Жизнь «Ивана» (Семенова-Тян-Шанская) - страница 76

свалит смерть поджигателя. Пожар хотя и не принял больших размеров, но кой у кого хлеб дотла погорел, и… когда на следующий день приехал на следствие урядник, получилось несколько крестьянских показаний о том, как Михалек хвастал, что он железный прут засунул в помещичью молотилку, что он несколько коров убил у того же помещика, и т.д. и т.д. Словом, пока дело касалось одного помещика, знали и молчали, «крыли» своего, конечно, сочувствовали Михальку, но когда поплатились своим трудовым имуществом, то раздалась другая песня…

Оказалось, что Аксютка все время помогала своему мужу…

— Чуден он, во какой матас[33], а жену не бьет никогда.

С деревенским богачом (равно как и с помещиком) Михалек никогда не «враждовал». Очевидно, здесь «идея» своего рода. И Михалька и Аксюту, обоих недюжинных и способных выше обыденного крестьянского уровня, гнули и сиротство, и бедность[34] до тех пор, пока не явился протест. Очень может быть, что в Москве Михалек хлебнул кой-каких «речей», — в его разговоре с помещиком это так очевидно сквозило. Как бы нелепы и необдуманны ни были действия этого малого, характерна все-таки эта назревшая ненависть бедняка к богачам, к крупным владельцам земли. Нет привычки к интенсивному труду, нет никаких знаний и света, а нужда давит и гнет тем не менее[35].

И что важно, вражда и ненависть эти назрели теперь изнутри, они уже хотя и редко, но порождают таких Михальков, действующих по своему выстраданному убеждению, тогда как вся пропаганда семидесятников, шедших в народ, едва ли произвела одного такого поджигателя…

* * *

С барского гумна возвращается десятка полтора баб и девок и два молодых барских батрака. Холод, вьюга.

Две бабы замешкались в дверях риги у вороха овса. Около них «барский староста».

Анисья[36] (баба лет тридцати): «Александра, касатка, поишши мою шаль, я ее даве тут в овес положила».

Александра (солдатка): «Ее тут и не найдешь» (роется в овсе).

Староста: «Вы тут чаво овес ворошите, живо домой!»
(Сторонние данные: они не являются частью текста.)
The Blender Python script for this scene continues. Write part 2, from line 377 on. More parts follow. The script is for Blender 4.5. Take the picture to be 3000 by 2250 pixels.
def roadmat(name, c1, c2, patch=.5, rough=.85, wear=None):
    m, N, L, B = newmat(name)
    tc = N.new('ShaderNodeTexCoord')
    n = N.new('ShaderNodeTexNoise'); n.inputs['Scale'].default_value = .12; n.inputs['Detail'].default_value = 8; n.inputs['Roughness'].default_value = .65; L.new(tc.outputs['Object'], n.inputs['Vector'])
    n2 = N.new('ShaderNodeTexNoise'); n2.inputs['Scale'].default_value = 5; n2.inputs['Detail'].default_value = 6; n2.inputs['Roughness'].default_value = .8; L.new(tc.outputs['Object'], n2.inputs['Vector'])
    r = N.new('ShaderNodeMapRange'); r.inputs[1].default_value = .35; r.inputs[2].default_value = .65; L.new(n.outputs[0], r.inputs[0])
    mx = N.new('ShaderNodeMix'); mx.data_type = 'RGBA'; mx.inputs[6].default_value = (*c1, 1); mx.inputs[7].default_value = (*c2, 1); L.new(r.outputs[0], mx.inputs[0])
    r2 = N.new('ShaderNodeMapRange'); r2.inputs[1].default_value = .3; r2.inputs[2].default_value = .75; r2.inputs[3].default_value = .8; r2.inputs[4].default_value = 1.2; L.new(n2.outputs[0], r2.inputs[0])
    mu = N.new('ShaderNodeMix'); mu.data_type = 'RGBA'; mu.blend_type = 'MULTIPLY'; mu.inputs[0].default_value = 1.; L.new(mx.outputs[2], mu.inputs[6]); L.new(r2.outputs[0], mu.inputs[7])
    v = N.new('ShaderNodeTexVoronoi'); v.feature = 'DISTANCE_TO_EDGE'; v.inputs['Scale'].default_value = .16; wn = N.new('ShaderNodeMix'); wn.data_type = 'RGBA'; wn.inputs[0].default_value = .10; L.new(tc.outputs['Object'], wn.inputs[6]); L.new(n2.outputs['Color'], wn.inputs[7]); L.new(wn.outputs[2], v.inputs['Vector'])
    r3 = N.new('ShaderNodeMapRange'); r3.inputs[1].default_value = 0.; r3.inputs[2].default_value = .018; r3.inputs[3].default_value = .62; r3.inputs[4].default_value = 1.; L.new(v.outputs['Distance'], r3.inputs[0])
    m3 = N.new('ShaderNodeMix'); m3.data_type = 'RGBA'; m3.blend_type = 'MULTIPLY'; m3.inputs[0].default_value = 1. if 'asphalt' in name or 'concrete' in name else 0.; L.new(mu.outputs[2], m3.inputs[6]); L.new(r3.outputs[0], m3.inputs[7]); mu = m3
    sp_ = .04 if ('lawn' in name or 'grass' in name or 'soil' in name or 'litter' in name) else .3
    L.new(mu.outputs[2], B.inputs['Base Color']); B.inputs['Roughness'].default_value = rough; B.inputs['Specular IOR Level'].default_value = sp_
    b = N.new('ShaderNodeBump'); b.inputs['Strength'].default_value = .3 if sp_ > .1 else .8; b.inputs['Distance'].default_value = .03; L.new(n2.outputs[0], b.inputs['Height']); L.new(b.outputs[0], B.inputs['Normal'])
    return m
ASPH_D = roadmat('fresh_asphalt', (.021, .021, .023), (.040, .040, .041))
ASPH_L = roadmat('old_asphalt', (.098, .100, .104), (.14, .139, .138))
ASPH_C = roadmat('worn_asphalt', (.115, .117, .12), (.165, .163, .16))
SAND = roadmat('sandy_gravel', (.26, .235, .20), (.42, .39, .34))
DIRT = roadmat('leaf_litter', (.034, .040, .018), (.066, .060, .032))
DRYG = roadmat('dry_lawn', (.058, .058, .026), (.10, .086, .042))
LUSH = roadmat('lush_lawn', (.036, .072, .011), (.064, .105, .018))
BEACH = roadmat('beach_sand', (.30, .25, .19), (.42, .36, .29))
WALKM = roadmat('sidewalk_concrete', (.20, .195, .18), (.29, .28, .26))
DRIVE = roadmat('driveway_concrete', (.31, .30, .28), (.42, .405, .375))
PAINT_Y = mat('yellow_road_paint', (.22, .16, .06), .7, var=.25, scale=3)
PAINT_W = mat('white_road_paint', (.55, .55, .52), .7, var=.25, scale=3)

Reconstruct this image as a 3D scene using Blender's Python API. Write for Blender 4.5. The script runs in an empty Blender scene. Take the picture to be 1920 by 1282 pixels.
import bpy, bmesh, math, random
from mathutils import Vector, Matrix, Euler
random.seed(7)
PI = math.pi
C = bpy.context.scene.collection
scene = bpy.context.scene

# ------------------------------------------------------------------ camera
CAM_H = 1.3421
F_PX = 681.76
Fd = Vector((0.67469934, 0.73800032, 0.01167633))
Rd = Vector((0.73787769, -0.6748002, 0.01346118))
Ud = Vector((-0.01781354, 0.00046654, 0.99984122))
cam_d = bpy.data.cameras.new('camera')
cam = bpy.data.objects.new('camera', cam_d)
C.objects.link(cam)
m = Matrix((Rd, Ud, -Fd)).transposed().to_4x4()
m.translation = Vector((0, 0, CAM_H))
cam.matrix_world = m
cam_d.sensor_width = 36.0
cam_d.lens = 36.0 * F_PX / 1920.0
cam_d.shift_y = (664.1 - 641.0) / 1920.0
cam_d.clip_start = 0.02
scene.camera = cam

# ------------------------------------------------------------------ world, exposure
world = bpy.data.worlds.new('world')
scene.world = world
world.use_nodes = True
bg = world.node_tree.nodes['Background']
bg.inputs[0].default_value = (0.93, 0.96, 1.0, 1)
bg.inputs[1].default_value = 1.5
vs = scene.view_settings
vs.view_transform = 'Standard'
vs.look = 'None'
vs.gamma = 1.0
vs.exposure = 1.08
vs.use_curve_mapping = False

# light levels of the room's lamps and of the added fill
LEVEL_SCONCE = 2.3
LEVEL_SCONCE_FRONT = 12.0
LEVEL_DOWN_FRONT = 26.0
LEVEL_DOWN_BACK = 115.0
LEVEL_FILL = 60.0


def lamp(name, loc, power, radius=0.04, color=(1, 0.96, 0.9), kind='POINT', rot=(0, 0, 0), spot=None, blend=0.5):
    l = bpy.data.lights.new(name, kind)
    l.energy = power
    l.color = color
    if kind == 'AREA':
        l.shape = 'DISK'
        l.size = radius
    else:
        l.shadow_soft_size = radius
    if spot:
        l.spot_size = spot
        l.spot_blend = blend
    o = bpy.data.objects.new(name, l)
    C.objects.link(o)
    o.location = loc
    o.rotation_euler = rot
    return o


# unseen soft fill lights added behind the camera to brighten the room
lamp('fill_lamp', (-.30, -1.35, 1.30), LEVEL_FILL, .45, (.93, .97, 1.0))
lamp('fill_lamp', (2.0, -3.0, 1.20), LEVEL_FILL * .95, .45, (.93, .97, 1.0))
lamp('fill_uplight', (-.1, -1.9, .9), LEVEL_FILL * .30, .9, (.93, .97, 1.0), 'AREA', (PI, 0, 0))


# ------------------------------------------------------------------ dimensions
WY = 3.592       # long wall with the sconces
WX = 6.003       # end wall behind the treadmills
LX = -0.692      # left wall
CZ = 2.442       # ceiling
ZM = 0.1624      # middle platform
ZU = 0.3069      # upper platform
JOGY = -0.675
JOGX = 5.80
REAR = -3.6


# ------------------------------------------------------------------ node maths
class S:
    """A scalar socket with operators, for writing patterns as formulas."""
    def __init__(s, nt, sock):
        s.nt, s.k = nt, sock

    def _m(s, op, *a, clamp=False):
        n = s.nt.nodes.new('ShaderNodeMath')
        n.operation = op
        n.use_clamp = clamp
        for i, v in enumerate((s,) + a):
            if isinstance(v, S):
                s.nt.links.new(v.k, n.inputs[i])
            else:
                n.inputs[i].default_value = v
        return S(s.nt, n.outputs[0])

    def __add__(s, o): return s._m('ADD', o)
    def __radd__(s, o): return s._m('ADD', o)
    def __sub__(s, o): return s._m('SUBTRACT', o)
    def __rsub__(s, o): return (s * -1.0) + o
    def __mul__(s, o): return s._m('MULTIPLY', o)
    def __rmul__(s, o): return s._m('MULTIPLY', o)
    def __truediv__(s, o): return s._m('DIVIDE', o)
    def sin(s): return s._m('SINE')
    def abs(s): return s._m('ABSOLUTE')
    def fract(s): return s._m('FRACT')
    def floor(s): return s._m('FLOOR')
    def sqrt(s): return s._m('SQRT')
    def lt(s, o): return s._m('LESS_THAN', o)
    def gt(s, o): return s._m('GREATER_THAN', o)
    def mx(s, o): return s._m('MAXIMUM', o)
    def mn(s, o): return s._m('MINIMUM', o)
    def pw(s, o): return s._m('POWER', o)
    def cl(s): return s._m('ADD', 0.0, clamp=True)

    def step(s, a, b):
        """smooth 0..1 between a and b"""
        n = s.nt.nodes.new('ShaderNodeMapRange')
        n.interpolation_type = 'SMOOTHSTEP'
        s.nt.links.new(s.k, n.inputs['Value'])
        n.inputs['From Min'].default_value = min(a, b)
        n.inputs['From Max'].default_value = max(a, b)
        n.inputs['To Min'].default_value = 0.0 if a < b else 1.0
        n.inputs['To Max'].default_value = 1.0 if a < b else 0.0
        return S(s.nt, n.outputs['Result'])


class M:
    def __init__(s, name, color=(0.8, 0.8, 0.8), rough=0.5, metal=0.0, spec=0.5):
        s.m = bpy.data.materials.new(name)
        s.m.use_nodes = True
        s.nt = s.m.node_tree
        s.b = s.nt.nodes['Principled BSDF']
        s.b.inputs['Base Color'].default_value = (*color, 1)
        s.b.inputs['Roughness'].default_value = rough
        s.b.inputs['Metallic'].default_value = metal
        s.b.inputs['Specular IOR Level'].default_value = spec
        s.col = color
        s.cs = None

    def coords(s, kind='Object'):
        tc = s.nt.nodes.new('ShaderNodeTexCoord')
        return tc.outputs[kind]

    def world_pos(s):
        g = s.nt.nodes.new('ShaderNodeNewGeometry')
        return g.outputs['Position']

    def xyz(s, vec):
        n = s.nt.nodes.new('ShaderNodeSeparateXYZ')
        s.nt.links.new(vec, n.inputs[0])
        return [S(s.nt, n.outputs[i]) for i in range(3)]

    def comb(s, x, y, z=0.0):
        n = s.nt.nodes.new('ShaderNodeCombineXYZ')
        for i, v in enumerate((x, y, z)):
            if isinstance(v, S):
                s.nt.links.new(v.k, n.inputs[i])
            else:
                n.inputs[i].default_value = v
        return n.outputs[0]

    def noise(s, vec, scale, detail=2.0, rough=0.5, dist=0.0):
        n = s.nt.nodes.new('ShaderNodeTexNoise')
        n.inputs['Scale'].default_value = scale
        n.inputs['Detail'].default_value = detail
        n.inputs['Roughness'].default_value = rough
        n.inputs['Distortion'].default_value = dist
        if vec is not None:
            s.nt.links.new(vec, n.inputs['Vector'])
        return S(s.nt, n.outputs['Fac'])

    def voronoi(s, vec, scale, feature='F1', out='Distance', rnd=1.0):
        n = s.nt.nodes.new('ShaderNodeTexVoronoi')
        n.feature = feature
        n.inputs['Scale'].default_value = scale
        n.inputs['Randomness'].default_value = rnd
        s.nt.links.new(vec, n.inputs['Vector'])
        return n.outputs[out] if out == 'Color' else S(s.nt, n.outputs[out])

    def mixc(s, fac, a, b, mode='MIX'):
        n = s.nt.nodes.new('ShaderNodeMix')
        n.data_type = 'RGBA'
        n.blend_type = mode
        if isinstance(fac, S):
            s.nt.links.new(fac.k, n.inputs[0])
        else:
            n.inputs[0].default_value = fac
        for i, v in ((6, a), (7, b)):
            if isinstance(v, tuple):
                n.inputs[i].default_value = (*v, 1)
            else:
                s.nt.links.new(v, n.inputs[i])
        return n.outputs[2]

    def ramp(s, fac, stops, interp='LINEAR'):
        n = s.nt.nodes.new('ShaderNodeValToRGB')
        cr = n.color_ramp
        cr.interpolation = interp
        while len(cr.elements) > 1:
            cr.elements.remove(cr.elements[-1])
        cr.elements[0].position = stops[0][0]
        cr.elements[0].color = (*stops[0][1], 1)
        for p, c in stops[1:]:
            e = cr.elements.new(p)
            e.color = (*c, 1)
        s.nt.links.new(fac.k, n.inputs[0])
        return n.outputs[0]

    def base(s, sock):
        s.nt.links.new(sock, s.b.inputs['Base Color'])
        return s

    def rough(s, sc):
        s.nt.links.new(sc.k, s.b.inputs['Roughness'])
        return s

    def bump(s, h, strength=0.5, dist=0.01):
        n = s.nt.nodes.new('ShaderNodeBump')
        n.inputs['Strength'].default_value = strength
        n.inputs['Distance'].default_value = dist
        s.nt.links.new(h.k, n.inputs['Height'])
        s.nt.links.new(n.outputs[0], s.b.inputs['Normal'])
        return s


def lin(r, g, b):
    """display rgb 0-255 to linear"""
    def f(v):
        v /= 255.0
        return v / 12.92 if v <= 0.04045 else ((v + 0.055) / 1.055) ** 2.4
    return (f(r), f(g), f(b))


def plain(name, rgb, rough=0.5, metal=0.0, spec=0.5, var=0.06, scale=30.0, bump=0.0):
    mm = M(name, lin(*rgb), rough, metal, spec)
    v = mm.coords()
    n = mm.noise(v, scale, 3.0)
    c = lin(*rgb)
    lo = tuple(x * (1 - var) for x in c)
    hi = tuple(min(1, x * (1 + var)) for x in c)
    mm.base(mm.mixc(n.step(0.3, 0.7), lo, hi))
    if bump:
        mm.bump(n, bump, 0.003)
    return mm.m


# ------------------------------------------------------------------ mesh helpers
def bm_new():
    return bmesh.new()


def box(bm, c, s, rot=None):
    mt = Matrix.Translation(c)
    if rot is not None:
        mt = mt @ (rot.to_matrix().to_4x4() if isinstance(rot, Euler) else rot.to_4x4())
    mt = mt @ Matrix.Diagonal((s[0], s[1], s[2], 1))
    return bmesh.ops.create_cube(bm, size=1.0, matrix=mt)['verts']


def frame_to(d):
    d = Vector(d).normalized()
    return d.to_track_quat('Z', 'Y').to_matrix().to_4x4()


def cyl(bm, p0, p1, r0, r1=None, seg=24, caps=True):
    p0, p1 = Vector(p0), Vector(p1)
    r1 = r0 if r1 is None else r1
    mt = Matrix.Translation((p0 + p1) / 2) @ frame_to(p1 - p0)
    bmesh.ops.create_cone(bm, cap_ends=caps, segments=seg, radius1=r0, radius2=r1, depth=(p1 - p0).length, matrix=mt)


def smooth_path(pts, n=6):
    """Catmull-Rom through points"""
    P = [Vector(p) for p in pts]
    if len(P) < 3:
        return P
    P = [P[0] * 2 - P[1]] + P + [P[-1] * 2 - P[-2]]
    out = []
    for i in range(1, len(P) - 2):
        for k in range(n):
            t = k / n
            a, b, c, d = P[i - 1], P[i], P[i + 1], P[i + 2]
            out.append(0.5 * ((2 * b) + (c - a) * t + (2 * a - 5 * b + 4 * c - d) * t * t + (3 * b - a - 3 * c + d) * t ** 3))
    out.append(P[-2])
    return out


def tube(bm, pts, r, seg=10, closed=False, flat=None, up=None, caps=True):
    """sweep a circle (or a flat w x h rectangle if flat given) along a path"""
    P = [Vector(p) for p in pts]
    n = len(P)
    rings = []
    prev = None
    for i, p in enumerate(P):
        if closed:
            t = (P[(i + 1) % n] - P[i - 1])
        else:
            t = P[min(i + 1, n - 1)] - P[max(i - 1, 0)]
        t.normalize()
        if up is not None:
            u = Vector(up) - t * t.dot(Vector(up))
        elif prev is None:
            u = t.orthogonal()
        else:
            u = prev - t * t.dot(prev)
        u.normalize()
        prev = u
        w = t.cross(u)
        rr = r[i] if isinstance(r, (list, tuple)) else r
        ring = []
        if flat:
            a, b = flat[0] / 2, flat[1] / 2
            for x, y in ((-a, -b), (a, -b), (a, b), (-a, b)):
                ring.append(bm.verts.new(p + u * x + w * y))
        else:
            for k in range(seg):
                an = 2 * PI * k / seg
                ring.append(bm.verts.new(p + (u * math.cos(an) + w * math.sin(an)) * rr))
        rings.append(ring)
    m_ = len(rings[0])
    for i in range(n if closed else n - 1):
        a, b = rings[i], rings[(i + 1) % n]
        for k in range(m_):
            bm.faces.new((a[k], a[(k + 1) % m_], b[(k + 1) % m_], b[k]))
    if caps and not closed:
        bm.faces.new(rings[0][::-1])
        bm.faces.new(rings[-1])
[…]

Анисья: «Эх, шаль-то моя…»

Староста: «Какое там г…о, пятиалтынный стоит, ты не на Михайлов день повенчалась и без шали дойдешь… Живее!»

Анисья (обидчиво): Хушь бы и пятачок, да она мне дорога».

Александра: «Вот она, деушка, на».

Староста запирает ригу и вместе с Александрой и Анисьей догоняет медленно подвигающихся против ветра баб и девок.

Анисья (завязывая шаль): «Спасибо те, касатка… (Помолчав.) Скоро твой хозяин домой-то приде?»

Александра: «Два года ему еще служить» (вздыхает).

Староста: «Она намедни сказывала, хучь бы еще годок послужил, я рада» (смеется).